Hello! Why the width of bands in the FTIR absorption spectra of minerals is always greater than that in the Raman spectra?
If you talk about FTIR spectra of minerals, I suppose you mean reflectance spectra? In contrast to transmittance spectra, the band width of the former is proportional to the oscillator strength. The onset of the band on the low wavenumber side is usually close to the oscillator position, and the inflection point at the high wavenumber side is the maximum of the negative imaginary part of the inverse dielectric function (the so-called longitudinal optical mode position, cf.Preprint Understanding longitudinal optical oscillator strengths and mode order
). The latter is the more blueshifted the stronger the oscillator is. For stronger oscillators with reflectance close to unity, the bands are called restrahlenbands. Transmittance spectra (powder in KBr) usually feature bands with much smaller halfwidths situated in between the inflection points of the reststrahlenband.
Dear Tomas, thank you for your answer. I mean, why in absorption (in KBr) some bands (v3 in carbonates, or asymmetric stretch in SiO2) is so broad? In IR absorption of tiny plates these bands are sharp.
In thin films transmission is mostly depending on the damping constant, which is in a first approximation the halfwidth at full maximum. The thicker the films are, the more reflectance sets in and dictates the halfwidth. In KBr, strong bands lead to the problem that light often does often not even penetrate into the particle. Therefore you often have the bulk modes plus Fröhlich modes. In particular if you have a distribution of particle sizes and shapes, those strong bands lead to the same broad features like in reflectance spectra...
Dear Tomas! Does it mean IR absorption spectra in KBr do not coincide with the averaging of spectra in all orientations of the thin plate?
In general, the spectra of non-oriented films in transmission are definitely different from those in KBr. Actually, in addition to the reasons I already discussed above, two more things need to be considered.
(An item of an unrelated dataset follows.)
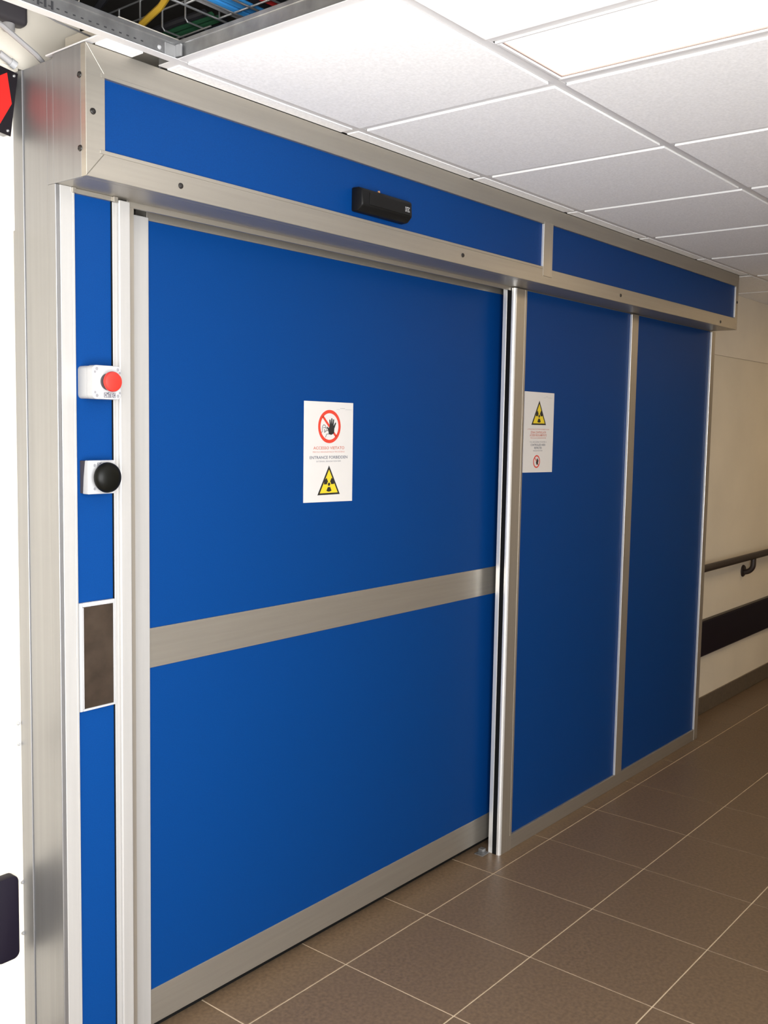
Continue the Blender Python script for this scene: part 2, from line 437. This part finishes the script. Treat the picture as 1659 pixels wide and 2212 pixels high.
# ---- left jamb column
jc = thing('jamb_column', 'tall steel clad jamb column with narrow blue strip left of the door', 'door jamb', (-0.1, 0.25, 0))
B('column_core', X0 + 0.006, 0.02, YP + 0.020, YW + 0.028, 0.0, 2.112, AU, jc, 0)
B('cladding', X0, X0 + 0.006, YP + 0.030, 0.290, 0.0, 2.384, 'steel_cladding', jc, 0.001)
B('edge_trim', X0 - 0.003, X0 + 0.006, 0.291, YW - 0.0005, 0.0, 2.384, 'steel_cladding', jc, 0.001)
B('corner_profile', X0 - 0.0012, X0 + 0.010, YP, YP + 0.031, 0.0, 2.1235, 'steel_cladding', jc, 0.0015)
B('top_filler', X0, X0 + 0.006, YP + 0.006, YP + 0.030, 2.1237, 2.384, 'steel_cladding', jc, 0.001)
B('face_plate', X0 + 0.010, -0.156, YP, YP + 0.020, 0.0, 2.1235, 'aluminium_flash_lit', jc, 0.0012)
B('bead', -0.156, -0.1495, YP + 0.0012, YP + 0.020, 0.0, 2.1235, 'aluminium_flash_lit', jc, 0.001)
B('strip_panel', -0.1495, -0.047, YP + 0.012, YP + 0.019, 0.0, 2.1150, 'laminate_blue', jc, 0)
B('bead', -0.0485, -0.036, YP + 0.006, YP + 0.020, 0.0, 2.1235, 'aluminium_flash_lit', jc, 0.001)
B('gasket', -0.0500, -0.0485, YP + 0.008, YP + 0.019, 0.0, 2.114, 'rubber', jc, 0)
B('stile', -0.036, -0.0045, YP - 0.001, YP + 0.060, 0.0, 2.1185, 'aluminium_flash_lit', jc, 0.003, 3)
B('stop_profile', -0.0045, 0.107, 0.246, YW, 0.0, 2.112, 'aluminium_flash_lit', jc, 0.002)
B('head_strip', -0.1495, -0.046, YP + 0.004, YP + 0.018, 2.113, 2.1235, AL, jc, 0.001)
B('clip', -0.158, -0.148, YP - 0.004, YP + 0.004, 2.112, 2.1232, AL, jc, 0.001)
B('clip', -0.050, -0.038, YP - 0.002, YP + 0.006, 2.111, 2.1232, AL, jc, 0.001)

# ---- lintel behind the header, running over the whole opening
ln = thing('track_lintel', 'aluminium track lintel under the header, above the sliding leaf', 'lintel', (1.8, 0.19, 2.10))
B('front_lip', 0.000, 3.575, 0.186, 0.192, 2.111, 2.18, AL, ln, 0.001)
B('track_cover', 0.000, 3.575, 0.192, YW + 0.028, 2.152, 2.37, AL, ln, 0.001)

# ---- sliding leaf
lf = thing('sliding_door', 'wide blue sliding door leaf with horizontal aluminium push band', 'door', (0.95, YL + 0.02, 0.0))
lx0, lx1 = 0.108, 1.83
B('bottom_rail', lx0, lx1, YL - 0.002, YL + 0.04, 0.031, 0.128, AL, lf, 0.0015)
B('panel', lx0, lx1, YL, YL + 0.038, 0.128, 0.990, 'laminate_blue', lf, 0.0006)
B('push_band', lx0, lx1, YL - 0.003, YL + 0.038, 0.990, 1.0925, AL, lf, 0.0012)
B('panel', lx0, lx1, YL, YL + 0.038, 1.0925, 2.107, 'laminate_blue', lf, 0.0006)
B('top_rail', lx0, lx1, YL - 0.004, YL + 0.04, 2.107, 2.150, AL, lf, 0.0012)
B('bottom_seal', lx0, lx1, YL + 0.012, YL + 0.030, 0.012, 0.032, 'rubber', lf, 0)

# ---- fixed screen the leaf slides behind
fs = thing('fixed_screen', 'two fixed blue panels in aluminium frame right of the sliding leaf', 'door panel', (2.62, YP + 0.03, 0.0))
PT = 2.1195
# leading stile with rounded nose, black seal and rear fin
B('leading_stile', 1.6722, 1.7405, YP, YP + 0.019, 0.0, PT, AU, fs, 0.0008)
nose = [(1.672, YP), (1.672, YP + 0.015), (1.661, YP + 0.015)]
for k in range(13):
    a = math.radians(180 + 90 * k / 12); nose.append((1.661 + 0.011 + 0.011 * math.cos(a), YP + 0.011 + 0.011 * math.sin(a)))
obj('rounded_nose', prism(nose, 'z', 0.0, PT), 'highlight_metal', fs)
B('seal', 1.6615, 1.6715, YP + 0.0152, YP + 0.0338, 0.0, PT, 'rubber', fs, 0)
B('rear_fin', 1.661, 1.738, YP + 0.034, YP + 0.052, 0.0, PT, 'highlight_metal', fs, 0.002)
for x in (2.6174, 3.5276): B('bead', x - 0.0025, x, YP - 0.0006, YP + 0.010, 0.058, PT - 0.004, 'highlight_metal', fs, 0.001)  # thin bright strips painting the highlight along mullion and end stile
for x in (1.656, xr): B('bead', x - 0.0025, x, YH - 0.0006, YH + 0.008, z_b + 0.005, z_t - 0.005, 'highlight_metal', hd, 0.001)  # same painted highlight strips on the header
B('stile_inset', 1.729, 1.7415, YP - 0.0012, YP + 0.016, 0.058, PT, AU, fs, 0.001)
B('panel', 1.738, 2.6174, YP + 0.010, YP + 0.017, 0.055, PT, 'laminate_blue', fs, 0)
B('panel', 2.680, 3.5290, YP + 0.010, YP + 0.017, 0.055, PT, 'laminate_blue', fs, 0)
B('mullion', 2.6174, 2.6814, YP, YP + 0.020, 0.058, PT, AU, fs, 0.0015)
B('end_stile', 3.5276, 3.5748, YP, YW + 0.02, 0.0, PT, AU, fs, 0.002)
B('bottom_rail', 1.7405, 3.5276, YP + 0.001, YP + 0.020, 0.0, 0.058, AL, fs, 0.0015)
B('backing', 1.741, 3.5276, YP + 0.020, YP + 0.024, 0.0, PT, AL, fs, 0)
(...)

For inorganic materials you need extremely thin films, otherwise a band generates additional minima in the transmittance, partly due to interference effects:
Article Messungen am NaCl und KCl im Spektralbereich ihrer ultrarote...
Secondly, the dielectric function of the embedding material (KBr, CsI etc.) shifts absorption bands and also change somewhat their shapes: Article Infrared study of surface phonon modes in α-Fe2O3 microcrystals
Dear Tomas! Here are spectra of calcite CaCO3 in KBr (blue) in reflection (red) and of thin (approx 0.01mm) plate . What is the main reazon for broadening of v3 (1433 cm-1) line in KBr? It seems to be the new world, if use thin plates instead of popular KBr?
It seems that the particle size distribution is responsible for the broadening of the v3 together with the very high oscillator strength. See e.g. Article EXPRESS: On the Widths of Bands in the Infrared Spectra of Oxyanions
(but the theoretical treatment in this paper neglects some things like broadening through orientational averaging). The only valuable method for such materials is to evaluate the reflectance spectra of single crystals by dispersion analysis like this was done in the papers under e.g. https://www.researchgate.net/project/Infrared-spectroscopy-and-optics-of-anisotropic-and-randomly-oriented-materials
I believe that the difference in the width of IR absorption and Raman features a general phenomenon, which we highlighted at the end of this paper, comparing the spectra of the same skin samples Figure 8. We try to discuss this in terms of the differences between electric dipole transitions (IR) versus a scattering process (Raman) although not in a robust theoretic approach.
At the time, I could not find any literature discussing this, although noted that the width of resonantly enhanced Raman features are generally broader (D.A. Long, Raman Spectroscopy).